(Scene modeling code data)
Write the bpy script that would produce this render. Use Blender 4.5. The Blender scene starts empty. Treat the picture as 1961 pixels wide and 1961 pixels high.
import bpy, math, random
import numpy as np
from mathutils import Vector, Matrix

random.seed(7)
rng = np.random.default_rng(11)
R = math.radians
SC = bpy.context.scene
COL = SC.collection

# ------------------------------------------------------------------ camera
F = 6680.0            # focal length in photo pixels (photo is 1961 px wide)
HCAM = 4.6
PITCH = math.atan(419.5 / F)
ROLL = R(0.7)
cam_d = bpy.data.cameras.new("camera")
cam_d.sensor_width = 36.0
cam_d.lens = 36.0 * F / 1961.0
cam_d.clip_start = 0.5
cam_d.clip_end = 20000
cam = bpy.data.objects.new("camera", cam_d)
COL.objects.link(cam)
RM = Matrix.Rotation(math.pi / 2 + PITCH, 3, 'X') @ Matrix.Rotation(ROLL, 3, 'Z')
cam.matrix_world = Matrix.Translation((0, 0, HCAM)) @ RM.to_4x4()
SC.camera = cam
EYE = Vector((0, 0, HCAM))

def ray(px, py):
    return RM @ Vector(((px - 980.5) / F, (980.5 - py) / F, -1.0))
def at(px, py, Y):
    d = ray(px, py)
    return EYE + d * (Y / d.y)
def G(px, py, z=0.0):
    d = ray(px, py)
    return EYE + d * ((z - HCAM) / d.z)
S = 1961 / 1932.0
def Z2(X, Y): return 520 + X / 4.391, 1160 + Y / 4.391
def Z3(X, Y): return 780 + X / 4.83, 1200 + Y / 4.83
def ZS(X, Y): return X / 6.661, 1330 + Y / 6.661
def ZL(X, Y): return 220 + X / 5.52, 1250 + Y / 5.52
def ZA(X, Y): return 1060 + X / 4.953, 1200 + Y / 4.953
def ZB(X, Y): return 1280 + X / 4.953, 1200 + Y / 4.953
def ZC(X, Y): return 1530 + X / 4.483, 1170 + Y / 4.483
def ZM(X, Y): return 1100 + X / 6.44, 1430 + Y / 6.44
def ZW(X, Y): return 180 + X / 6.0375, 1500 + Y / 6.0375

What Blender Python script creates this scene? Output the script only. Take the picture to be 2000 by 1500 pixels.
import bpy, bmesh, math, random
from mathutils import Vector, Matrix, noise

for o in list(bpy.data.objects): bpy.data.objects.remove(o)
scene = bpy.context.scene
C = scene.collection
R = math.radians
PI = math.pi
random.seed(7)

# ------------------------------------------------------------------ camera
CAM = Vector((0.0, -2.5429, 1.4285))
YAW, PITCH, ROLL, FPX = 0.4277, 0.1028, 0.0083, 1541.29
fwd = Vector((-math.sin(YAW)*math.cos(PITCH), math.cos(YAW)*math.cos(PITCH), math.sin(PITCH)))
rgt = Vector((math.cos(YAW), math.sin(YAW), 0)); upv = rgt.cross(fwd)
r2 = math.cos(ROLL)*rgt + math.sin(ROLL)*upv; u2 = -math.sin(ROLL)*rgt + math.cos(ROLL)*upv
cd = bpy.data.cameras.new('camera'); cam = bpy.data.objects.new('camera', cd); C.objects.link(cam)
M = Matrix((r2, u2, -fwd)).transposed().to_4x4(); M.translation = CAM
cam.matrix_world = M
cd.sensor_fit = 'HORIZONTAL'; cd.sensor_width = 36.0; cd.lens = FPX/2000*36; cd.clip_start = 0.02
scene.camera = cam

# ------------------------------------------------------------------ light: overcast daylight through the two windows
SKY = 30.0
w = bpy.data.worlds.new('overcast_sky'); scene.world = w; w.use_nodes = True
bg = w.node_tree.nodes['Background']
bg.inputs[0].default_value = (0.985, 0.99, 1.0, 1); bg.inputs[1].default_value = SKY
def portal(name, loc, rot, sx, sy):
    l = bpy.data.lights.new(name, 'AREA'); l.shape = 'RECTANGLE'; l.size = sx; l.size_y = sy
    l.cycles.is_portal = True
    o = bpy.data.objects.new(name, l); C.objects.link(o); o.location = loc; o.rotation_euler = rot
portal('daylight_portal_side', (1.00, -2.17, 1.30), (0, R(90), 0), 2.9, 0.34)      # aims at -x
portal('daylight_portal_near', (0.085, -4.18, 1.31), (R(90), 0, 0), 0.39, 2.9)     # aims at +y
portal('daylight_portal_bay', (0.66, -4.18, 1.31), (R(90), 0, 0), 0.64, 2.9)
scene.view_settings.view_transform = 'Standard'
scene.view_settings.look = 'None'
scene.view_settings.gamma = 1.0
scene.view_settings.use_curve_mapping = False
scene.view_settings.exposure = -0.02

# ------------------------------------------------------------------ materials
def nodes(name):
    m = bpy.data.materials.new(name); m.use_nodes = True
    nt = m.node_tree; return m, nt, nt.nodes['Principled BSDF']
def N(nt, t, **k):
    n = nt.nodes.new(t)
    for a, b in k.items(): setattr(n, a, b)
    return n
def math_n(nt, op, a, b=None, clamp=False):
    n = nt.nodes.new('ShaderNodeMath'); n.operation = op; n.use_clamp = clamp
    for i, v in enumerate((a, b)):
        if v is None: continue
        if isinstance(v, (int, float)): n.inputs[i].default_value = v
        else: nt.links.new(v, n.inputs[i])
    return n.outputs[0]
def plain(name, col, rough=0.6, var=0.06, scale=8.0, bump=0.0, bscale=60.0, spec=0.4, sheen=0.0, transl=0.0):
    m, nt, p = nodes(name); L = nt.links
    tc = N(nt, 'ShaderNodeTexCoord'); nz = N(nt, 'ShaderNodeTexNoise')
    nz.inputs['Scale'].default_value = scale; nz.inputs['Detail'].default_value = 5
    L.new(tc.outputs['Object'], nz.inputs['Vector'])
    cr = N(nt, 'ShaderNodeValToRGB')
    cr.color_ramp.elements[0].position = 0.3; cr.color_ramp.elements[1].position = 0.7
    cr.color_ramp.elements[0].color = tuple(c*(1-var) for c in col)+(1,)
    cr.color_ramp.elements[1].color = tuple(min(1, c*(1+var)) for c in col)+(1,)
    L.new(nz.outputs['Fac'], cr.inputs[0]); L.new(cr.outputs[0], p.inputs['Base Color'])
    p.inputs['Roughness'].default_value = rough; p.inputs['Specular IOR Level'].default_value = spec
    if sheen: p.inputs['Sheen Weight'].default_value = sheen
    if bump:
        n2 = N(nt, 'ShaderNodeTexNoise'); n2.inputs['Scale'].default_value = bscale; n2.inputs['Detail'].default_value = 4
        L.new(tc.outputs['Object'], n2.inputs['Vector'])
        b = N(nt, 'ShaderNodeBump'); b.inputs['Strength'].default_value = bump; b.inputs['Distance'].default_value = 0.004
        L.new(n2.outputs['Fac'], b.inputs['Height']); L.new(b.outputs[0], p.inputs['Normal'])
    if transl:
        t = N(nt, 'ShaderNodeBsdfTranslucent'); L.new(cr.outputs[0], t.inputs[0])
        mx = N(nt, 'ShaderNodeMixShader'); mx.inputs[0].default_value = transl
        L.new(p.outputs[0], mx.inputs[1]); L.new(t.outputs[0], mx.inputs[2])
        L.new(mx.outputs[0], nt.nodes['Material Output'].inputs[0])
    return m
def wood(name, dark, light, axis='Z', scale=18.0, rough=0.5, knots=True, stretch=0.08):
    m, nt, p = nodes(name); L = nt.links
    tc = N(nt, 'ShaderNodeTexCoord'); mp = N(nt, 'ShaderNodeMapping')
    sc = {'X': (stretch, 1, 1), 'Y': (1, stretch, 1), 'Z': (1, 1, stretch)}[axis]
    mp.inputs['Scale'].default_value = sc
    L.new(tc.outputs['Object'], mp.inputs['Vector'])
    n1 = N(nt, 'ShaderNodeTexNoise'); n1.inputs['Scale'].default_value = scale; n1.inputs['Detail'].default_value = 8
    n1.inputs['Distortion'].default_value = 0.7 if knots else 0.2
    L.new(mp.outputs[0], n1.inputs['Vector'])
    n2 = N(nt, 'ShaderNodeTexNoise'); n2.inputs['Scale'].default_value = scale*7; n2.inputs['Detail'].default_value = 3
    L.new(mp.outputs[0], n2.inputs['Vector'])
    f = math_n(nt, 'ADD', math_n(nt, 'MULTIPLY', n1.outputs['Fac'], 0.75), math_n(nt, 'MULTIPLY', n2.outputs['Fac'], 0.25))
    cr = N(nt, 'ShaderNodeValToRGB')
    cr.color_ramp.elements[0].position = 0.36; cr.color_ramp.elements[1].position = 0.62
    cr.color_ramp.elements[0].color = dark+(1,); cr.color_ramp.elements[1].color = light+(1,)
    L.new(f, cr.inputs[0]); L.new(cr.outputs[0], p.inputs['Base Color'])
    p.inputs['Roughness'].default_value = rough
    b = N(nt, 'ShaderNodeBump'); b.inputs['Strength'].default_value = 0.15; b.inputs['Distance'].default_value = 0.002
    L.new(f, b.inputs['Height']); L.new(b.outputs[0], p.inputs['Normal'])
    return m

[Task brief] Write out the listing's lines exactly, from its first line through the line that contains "COL = SC.collection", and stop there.

[The result]
Write the bpy script that would produce this render. Use Blender 4.5. The Blender scene starts empty. Treat the picture as 1961 pixels wide and 1961 pixels high.
import bpy, math, random
import numpy as np
from mathutils import Vector, Matrix

random.seed(7)
rng = np.random.default_rng(11)
R = math.radians
SC = bpy.context.scene
COL = SC.collection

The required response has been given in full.